Jésus ne révèle pas pleinement l’Esprit Saint tant que lui-même n’a pas été glorifié par sa Mort et sa Résurrection. Pourtant, Il le suggère peu à peu, même dans son enseignement aux foules, lorsqu’Il révèle que sa Chair sera nourriture pour la vie du monde (cf. Jn 6, 27. 51. 62-63). Il le suggère aussi à Nicodème (cf. Jn 3, 5-8), à la Samaritaine (cf. Jn 4, 10. 14. 23-24) et à ceux qui participent à la fête des Tabernacles (cf. Jn 7, 37-39). A ses disciples, Il en parle ouvertement à propos de la prière (cf. Lc 11, 13) et du témoignage qu’ils auront à rendre (cf. Mt 10, 19-20).

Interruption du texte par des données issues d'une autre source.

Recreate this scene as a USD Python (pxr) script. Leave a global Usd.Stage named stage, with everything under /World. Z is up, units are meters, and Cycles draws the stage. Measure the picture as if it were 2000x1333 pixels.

Le Christ lui-même se déclare marqué du sceau de son Père (cf. Jn 6, 27). Le chrétien, lui aussi, est marqué d’un sceau : " Celui qui nous affermit avec vous dans le Christ et qui nous a donné l’onction, c’est Dieu, Lui qui nous a marqués de son sceau et a mis dans nos cœurs les arrhes de l’Esprit " (2 Co 1, 22 ; cf. Ep 1, 13 ; 4,30). Ce sceau de l’Esprit Saint, marque l’appartenance totale au Christ, la mise à son service pour toujours, mais aussi la promesse de la protection divine dans la grande épreuve eschatologique (cf. Ap 7, 2-3 ; 9, 4 ; Ez 9, 4-6).